From International Socialism (1st series), No.7, Winter 1961, pp.29-30.
Thanks to Ted Crawford & the late Will Fancy.
Transcribed & marked up by Einde O’ Callaghan for the Encyclopaedia of Trotskyism On-Line (ETOL).


Pressure Group
H.H. Wilson
Secker and Warburg. 18s.

The Political Quarterly: The Conservative Party
Stevens. 8s 6d.

The two classic examples of Tory nationalization, straight public ownership under the control of ministerial nominations, date from the inter-war period: Airways and the BBC. Both have had commercial competitors put alongside them in the 1960. What this small historical detail implies is important – objectively, the terrorized twenties and thirties, when capitalism sheltered more and more behind State power, have disappeared, and private ownership has emerged to stand on its own feet without public crutches; subjectively, as Ralph Samuels has shown (Out of Apathy), the public service ethic is in decay, business supersedes State in attraction as a ruling-class career and the ‘Americanization’ of Britain speeds on its way. The trend is not altogether as clear as this yet – Cunard and Thomas-Baldwin still need heavy public grants, but the opposition shown to these measures in the Conservative Party indicates how difficult such action is getting. Professor Wilson has excellently documented one aspect of the trend – the long, bitter and powerful fight waged by the new young Conservatives to achieve commercial television in the face of fairly solid opposition from the old style Tories. It is an object lesson both in the collapse of an attitude and in the unseen growth of new forms of business power. Given the secrecy of the whole conflict, Mr Wilson has succeeded enormously well in piecing together the story. With the minimum comment, he traces the formation of the rival lobbies, the massive volume of publicity and articles turned out by the commercial side, the direct operation of advertizing and radio interests on Conservative MPs, all against the back-cloth of the preceding capture of the Conservative Research Centre by the commercial side. The issue was one of principle – although neither side argued as if it was. The party political content of the conflict was minimal, but the victory for business set precedents which will last until again capitalism needs a State frontage to survive.

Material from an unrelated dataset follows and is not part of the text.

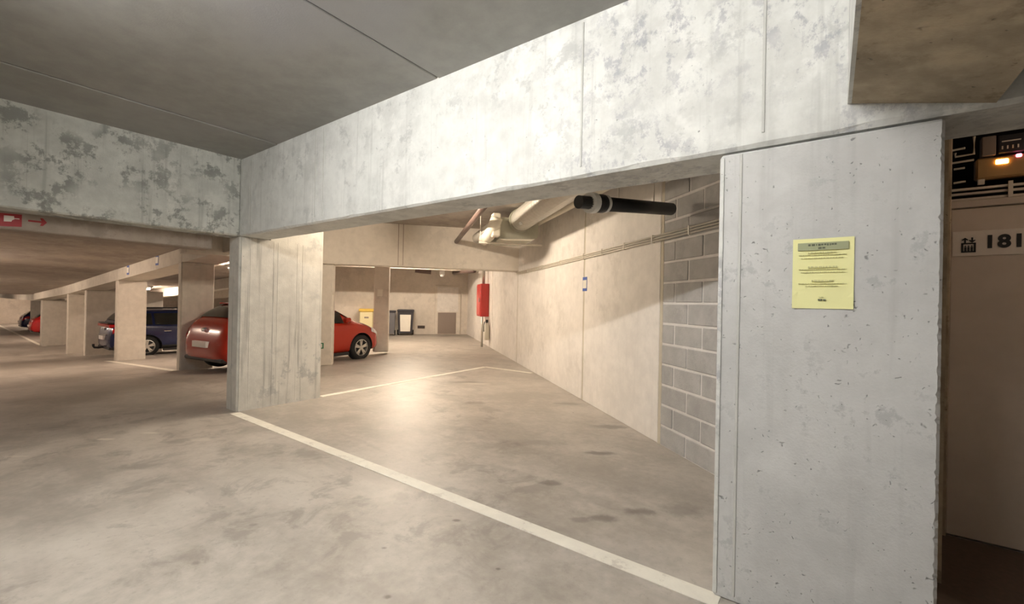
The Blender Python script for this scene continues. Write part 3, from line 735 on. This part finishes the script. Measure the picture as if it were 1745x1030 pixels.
c = W(-6.238, 1.23, 1.40); tag(box('wall_plate', (-6.24, -6.232), (1.17, 1.30), (1.48, 1.66), M_label, fr=W, bev=.002), 'small white plate on the square pillar before the bins', 'sign')
ex = root('exit_sign', W(-3.9, .2, .34), 'tiny green emergency plate low on the slender back pillar', 'sign')
box('plate', (-3.9, -3.892), (.195, .275), (.34, .46), M_green, ex, fr=W); box('pictogram', (-3.892, -3.89), (.215, .25), (.36, .44), M_signw, ex, fr=W)

# ------------------------------------------------------------------ storage door with number sign, space above it
DY = 1.49
d1 = struct(box('door_1', (6.285, 9.4), (DY, DY+.05), (.012, 1.995), M_door, bev=.004), 'beige storage box door with number sign')
box('door_rail', (6.2, 9.4), (DY-.012, DY+.06), (2.0, 2.042), M_door, d1, bev=.004)
box('jamb', (6.2, 6.282), (DY-.03, DY+.06), (0, 2.75), M_slab, d1, bev=.004)
ns = root('number_sign', (6.6, DY-.004, 1.71), 'pale sign reading 181 with lift symbol on the storage door', 'sign')
box('plate', (6.292, 6.92), (DY-.005, DY-.0005), (1.708, 1.857), M_signw, ns, bev=.001)
def text_mesh(s, size, x, z, y, parent, bold=.0):
    cu = bpy.data.curves.new('txt', 'FONT'); cu.body = s; cu.size = size; cu.extrude = .001; cu.offset = bold; cu.align_x = 'LEFT'; cu.space_character = 1.1
    o = bpy.data.objects.new('txt', cu); C.objects.link(o); bpy.context.view_layer.update()
    me = bpy.data.meshes.new_from_object(o.evaluated_get(bpy.context.evaluated_depsgraph_get()))
    xs = [v.co.x for v in me.vertices]; ys = [v.co.y for v in me.vertices]
    vs = [(x[0]+(v.co.x-min(xs))/(max(xs)-min(xs))*(x[1]-x[0]), y-v.co.z, z[0]+(v.co.y-min(ys))/(max(ys)-min(ys))*(z[1]-z[0])) for v in me.vertices]; fs = [list(p.vertices) for p in me.polygons]
    bpy.data.objects.remove(o, do_unlink=True); bpy.data.meshes.remove(me)
    return mk('lettering', vs, fs, M_black, parent)
text_mesh('181', .1, (6.440, 6.574), (1.748, 1.828), DY-.006, ns, .004)
ic = []
bx_ = lambda a, b, c_, d: ic.append(vbox(a, b, DY-.0075, DY-.0045, c_, d))
ix, iz = 6.33, 1.728
for a, b, c_, d in ((0, .062, 0, .008), (0, .062, .050, .058), (0, .009, 0, .058), (.053, .062, 0, .058)): bx_(ix+a, ix+b, iz+c_, iz+d)
for k in range(3):
    bx_(ix+.013+k*.0135, ix+.0225+k*.0135, iz+.008, iz+.033); bx_(ix+.0145+k*.0135, ix+.021+k*.0135, iz+.0345, iz+.0415)
for xo, up in ((.016, 1), (.046, -1)):
    pts = [(-.004, 0), (.004, 0), (.004, .018), (.013, .014), (.013, .020), (0, .032), (-.013, .020), (-.013, .014), (-.004, .018)]
    pts = [(ix+xo+u, iz+.058+(v if up > 0 else .032-v)) for u, v in pts]; ic.append(vprism(pts, ZU, DY-.0075, DY-.0045))
vs, fs = join(*ic); part(mk('lift_symbol', vs, fs, M_black, ns), 'black lift pictogram with two arrows')
# services seen in the dark space over the door
VY = 1.72
el = root('emergency_luminaire', (6.6, VY, 2.21), 'amber glowing emergency luminaire in the dark space over the storage door', 'lamp')
box('body', (6.43, 6.80), (VY, VY+.06), (2.212, 2.345), M_lumi, el, bev=.01)
box('amber_bulb', (6.515, 6.57), (VY-.006, VY+.01), (2.295, 2.325), M_glow, el, bev=.004)
box('pink_bulb', (6.60, 6.625), (VY-.006, VY+.01), (2.325, 2.345), M_glow2, el, bev=.004)
box('bracket', (6.44, 6.47), (VY, VY+.02), (2.18, 2.212), M_cond, el)
ct = root('cable_ladder', (6.6, VY, 2.08), 'cable ladder with three rails in the dark space over the storage door', 'cable tray')
for z in (2.155, 2.125, 2.09): box('rail', (6.2, 7.2), (VY-.02, VY), (z-.007, z+.007), M_cond, ct)
for x in (6.565, 6.95): box('bracket', (x, x+.02), (VY-.028, VY-.02), (2.075, 2.18), M_cond, ct)
ep = root('electric_panel', (6.58, VY, 2.36), 'black electric box above the amber emergency luminaire', 'electric box')
box('case', (6.525, 6.64), (VY, VY+.08), (2.36, 2.475), M_bin, ep, bev=.006)
for k in range(4): box('switch', (6.54+k*.022, 6.546+k*.022), (VY-.004, VY), (2.385, 2.405), M_cond, ep)
box('switch_label', (6.54, 6.62), (VY-.003, VY), (2.43, 2.437), M_cond, ep)
tag(box('grey_cabinet', (6.455, 6.517), (VY, VY+.06), (2.355, 2.48), M_hatch, bev=.004), 'dull brown box beside the black electric box over the door', 'electric box')
for k, (pts, lab) in enumerate([([(6.32, VY, 2.42), (6.38, VY, 2.425)], 'short upper pipe end'), ([(6.335, VY, 2.40), (6.335, VY, 2.375), (6.42, VY, 2.38), (6.42, VY, 2.49)], 'bent conduit'),
        ([(6.29, VY, 2.335), (6.42, VY, 2.342)], 'straight conduit'), ([(6.33, VY, 2.295), (6.38, VY, 2.297)], 'lower pipe end'), ([(6.33, VY, 2.205), (6.385, VY, 2.21)], 'lowest pipe end')]):
    tag(tube('conduit', pts, .007, M_cond, n=8), lab+' in the dark space over the storage door', 'pipe', 'conduits over the door')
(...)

The Political Quarterly’s spotlight on Conservatism is foggy and for the most part conventional and uninteresting. Conservatives operate under the curious assumption that it is their own merit which is the secret of their success – which leads to endless and tedious discussions of what Conservatism is. However, two pieces in the journal have some interest, for the same reasons as are suggested above in relationship to Wilson’s book – an article on the formation of policy by Hennessey and one on the relationship of Conference to the Party. For the rest, it is dull, pious and muddled.